紅葉や黄葉はアントシアニン、クロロフィル、カロテノイドの色素によって決まる。紅葉は葉にアントシアニンが蓄積し、クロロフィル(葉緑素)が減ることによって起きる。アントシアニンは花や実の赤や青、紫など幅広い色を生み出す。一方、クロロフィルは光を吸収し、エネルギーをつくる植物には重要な化学物質で、緑色をつくる色素成分。
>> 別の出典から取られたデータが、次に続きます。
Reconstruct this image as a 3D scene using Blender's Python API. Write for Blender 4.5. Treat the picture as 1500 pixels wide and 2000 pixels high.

カロテノイドは黄色の色素で、紅葉する前の多くの葉に含まれ、春や夏はクロロフィルのほうが多くなり、葉は緑色や黄緑色に見える。
緑色のクロロフィル、黄色のカロテノイド、赤色のアントシアニンの三種の色素の量によって、葉の色が決定される。イチョウやポプラなどの黄葉の場合は、アントシアニンが合成されにくく、赤色にはならない。花の青色や紫色を発色するアントシアニンは、紅葉が起こる葉の細胞が酸性状態になっているため、紅葉を引き起こす。
こうして、花も葉も似たような化学に左右されているのがわかる。それが「花見」や「紅葉狩り」につながっている。だが、私たちの生と死が異なるように、花色と紅葉は随分と異なるというのが私たちの常識になっている。
アキニレ(秋楡)はニレ科の落葉高木で、秋に花が咲き、晩秋に若葉色の実がなり、今は黄葉と実の色が美しい。ナンキンハゼも紅葉し始め、白い実とのコントラストが美しい。そして、そこに空の色が加わり、私の秋の景色となる。